- [Direction]: Each line containing the word "scene" should be found and copied.

- [Provided material]:
--

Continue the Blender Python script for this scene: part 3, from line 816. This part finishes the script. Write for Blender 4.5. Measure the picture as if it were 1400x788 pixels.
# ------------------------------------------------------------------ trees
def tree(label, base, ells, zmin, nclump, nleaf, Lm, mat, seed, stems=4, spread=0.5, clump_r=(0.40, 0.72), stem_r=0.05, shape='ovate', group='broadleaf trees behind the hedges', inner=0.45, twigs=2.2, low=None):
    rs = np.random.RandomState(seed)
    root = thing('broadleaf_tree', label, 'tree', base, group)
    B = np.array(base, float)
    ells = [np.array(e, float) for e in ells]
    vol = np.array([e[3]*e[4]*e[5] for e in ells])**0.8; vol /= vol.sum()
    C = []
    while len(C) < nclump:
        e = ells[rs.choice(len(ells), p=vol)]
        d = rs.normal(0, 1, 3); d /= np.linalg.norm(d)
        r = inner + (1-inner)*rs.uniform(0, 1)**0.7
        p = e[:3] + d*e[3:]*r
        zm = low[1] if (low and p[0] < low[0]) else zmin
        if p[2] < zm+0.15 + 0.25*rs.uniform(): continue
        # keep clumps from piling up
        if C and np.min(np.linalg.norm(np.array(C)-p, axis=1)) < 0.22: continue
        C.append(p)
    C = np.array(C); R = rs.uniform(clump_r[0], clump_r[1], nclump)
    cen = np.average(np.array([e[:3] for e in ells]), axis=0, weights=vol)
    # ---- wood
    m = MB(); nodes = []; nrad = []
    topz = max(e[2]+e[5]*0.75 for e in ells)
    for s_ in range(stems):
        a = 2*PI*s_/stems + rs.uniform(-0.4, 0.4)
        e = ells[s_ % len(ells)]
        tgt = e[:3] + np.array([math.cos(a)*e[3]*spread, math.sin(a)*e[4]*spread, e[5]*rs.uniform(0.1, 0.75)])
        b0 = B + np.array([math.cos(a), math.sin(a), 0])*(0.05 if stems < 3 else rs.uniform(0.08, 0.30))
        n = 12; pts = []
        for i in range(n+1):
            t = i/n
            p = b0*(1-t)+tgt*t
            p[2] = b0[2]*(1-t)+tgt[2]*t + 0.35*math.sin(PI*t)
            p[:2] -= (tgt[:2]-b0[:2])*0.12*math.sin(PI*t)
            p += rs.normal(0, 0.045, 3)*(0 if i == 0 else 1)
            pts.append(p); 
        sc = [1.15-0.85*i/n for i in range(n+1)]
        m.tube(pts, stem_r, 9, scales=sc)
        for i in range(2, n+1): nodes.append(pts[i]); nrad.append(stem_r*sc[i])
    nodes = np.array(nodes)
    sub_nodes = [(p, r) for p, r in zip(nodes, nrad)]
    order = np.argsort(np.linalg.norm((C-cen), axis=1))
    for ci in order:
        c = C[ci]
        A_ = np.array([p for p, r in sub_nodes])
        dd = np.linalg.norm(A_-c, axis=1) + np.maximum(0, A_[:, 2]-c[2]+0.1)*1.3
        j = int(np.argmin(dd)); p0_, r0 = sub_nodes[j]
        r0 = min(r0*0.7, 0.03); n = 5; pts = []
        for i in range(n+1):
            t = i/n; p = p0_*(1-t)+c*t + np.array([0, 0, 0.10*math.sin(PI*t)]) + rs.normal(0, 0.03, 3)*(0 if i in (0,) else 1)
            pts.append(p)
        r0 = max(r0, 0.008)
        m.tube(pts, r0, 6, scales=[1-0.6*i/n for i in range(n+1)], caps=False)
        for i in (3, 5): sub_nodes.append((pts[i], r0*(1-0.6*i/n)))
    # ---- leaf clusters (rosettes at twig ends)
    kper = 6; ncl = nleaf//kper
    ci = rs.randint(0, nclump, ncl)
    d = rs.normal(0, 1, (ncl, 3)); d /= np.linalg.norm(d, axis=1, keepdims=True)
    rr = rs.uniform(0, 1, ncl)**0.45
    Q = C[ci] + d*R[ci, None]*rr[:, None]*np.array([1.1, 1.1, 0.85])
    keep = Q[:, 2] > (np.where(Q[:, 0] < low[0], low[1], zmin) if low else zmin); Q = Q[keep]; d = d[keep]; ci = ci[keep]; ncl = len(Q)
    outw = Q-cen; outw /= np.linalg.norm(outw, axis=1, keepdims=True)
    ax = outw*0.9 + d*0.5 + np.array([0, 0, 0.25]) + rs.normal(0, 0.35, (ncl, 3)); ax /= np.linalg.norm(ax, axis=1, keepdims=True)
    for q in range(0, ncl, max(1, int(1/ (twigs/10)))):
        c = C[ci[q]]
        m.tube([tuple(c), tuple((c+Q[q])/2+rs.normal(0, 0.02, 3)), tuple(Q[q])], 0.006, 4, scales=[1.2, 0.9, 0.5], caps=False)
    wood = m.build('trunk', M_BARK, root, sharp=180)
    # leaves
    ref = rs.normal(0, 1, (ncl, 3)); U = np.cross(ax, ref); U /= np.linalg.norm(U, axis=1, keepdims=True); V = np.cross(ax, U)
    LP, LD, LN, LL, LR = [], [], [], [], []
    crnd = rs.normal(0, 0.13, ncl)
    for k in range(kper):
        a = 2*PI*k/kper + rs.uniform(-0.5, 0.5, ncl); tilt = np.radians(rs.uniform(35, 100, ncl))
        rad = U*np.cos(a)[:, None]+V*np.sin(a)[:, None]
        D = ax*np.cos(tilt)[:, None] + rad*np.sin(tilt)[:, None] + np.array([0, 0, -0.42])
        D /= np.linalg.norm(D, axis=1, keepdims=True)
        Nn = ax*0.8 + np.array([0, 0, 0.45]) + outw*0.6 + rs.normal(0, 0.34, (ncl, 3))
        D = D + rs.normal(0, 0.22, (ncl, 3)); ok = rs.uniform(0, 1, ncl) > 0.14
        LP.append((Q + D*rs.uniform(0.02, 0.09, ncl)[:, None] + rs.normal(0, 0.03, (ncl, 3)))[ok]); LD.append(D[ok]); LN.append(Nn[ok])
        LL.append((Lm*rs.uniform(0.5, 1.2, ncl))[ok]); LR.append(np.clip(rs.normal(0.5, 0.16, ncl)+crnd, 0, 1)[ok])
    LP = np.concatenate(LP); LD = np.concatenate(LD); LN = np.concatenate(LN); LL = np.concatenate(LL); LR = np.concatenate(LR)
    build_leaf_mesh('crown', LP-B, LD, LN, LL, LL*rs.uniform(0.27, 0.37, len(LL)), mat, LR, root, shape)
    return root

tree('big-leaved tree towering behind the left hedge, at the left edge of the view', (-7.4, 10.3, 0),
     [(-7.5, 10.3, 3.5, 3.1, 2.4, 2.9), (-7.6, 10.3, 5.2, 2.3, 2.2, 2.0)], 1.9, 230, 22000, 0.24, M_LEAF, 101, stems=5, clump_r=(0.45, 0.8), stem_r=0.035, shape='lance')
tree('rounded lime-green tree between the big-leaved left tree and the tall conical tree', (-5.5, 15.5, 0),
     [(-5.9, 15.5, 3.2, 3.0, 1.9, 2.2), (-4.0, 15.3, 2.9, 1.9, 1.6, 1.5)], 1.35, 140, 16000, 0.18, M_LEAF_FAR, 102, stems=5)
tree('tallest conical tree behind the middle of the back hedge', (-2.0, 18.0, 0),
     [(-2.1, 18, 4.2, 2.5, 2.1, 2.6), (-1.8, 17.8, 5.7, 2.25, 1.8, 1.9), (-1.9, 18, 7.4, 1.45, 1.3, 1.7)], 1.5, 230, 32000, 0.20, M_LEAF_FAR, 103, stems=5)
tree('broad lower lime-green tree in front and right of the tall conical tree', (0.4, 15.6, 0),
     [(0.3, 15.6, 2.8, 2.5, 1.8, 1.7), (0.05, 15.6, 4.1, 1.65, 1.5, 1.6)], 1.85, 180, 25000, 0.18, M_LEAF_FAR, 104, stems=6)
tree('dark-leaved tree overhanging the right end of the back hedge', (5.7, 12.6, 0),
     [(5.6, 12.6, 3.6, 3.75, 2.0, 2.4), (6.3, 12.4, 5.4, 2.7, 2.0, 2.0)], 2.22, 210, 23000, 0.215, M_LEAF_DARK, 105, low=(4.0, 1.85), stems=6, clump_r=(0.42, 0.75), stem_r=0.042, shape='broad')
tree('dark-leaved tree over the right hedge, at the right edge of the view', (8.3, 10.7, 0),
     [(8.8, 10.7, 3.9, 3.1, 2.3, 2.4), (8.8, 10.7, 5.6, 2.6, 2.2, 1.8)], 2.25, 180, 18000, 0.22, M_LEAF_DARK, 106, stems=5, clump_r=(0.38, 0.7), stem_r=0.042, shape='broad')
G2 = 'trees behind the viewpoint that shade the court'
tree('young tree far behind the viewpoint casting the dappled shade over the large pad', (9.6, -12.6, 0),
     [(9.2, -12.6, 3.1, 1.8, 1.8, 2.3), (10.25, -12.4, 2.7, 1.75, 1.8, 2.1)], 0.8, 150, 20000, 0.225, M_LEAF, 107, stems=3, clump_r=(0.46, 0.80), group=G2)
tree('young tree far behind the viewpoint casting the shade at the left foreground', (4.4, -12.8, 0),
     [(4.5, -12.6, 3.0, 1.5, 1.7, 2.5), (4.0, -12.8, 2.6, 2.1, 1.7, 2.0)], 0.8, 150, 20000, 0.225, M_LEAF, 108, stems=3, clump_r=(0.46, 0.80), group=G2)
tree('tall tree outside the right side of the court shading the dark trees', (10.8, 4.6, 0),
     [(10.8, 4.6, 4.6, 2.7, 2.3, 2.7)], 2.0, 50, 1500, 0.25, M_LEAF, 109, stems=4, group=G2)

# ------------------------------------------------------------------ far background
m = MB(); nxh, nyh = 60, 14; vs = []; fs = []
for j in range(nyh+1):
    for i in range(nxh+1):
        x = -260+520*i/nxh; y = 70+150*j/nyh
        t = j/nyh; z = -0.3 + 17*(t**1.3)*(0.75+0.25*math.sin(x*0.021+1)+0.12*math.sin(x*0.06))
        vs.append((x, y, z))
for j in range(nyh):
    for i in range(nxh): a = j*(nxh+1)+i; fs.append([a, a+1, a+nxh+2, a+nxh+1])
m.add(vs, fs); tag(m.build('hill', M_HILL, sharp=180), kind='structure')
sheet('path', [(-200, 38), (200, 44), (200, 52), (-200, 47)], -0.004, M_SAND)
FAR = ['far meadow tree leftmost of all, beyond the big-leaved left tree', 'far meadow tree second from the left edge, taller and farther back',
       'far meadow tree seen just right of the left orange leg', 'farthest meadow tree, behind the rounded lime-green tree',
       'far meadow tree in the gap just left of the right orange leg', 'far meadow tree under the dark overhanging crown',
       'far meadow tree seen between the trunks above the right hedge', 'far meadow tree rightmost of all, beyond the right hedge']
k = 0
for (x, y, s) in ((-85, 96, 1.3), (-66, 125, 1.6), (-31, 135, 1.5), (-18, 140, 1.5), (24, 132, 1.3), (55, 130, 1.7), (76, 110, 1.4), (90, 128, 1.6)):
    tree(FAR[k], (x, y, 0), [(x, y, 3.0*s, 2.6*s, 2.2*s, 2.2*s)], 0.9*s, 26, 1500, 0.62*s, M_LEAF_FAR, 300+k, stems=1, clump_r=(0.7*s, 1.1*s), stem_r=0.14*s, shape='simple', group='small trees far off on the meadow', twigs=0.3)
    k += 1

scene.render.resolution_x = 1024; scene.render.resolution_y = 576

--

- [Solution to this problem]:
Continue the Blender Python script for this scene: part 3, from line 816. This part finishes the script. Write for Blender 4.5. Measure the picture as if it were 1400x788 pixels.
scene.render.resolution_x = 1024; scene.render.resolution_y = 576